How contingencies work when buying a home

Purchasing a home in Delaware involves a multistep process, and two terms you might become familiar with along the way are “contingencies” and “disclosures.” Both contingencies and disclosures help protect your interests when you are on the hunt for real estate. However, there are some important differences between them.

Per NerdWallet, contingencies allow you to make an offer on a home as long as certain conditions come to be first. Disclosures refer to the aspects, defects or other important elements of a property the realtor or seller has to tell you about.
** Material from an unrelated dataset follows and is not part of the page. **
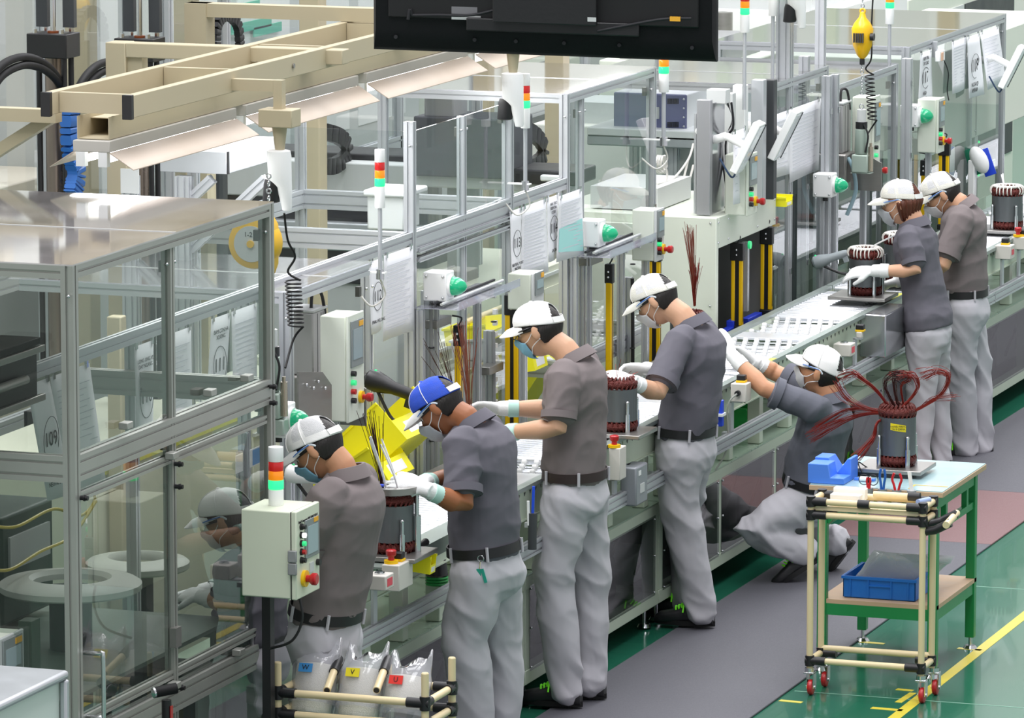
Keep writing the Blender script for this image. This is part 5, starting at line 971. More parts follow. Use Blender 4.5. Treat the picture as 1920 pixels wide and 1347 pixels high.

Common real estate contingencies

Sometimes, you may want to make an offer on a home, but you need to sell your own home before you have enough to buy it. Under these circumstances, you may want to make an offer contingent on you selling your home. Along those same lines, you may have plans to buy a particular property as long as you get a loan for it. In this case, you may want to use a mortgage contingency stating that once you secure a mortgage, you plan to move forward.

Common real estate disclosures

In Delaware, a seller has a legal obligation to tell you about all major material known defects affecting the value of a property. This includes defects that are invisible to the naked eye. If there is any presence of lead paint, pests or asbestos in the home, the seller also has to tell you as much.

Understanding how contingencies and disclosures work should help you avoid inadvertently purchasing a home that has major issues. It may also enable you to make a more competitive offer than those you may be competing against for the property.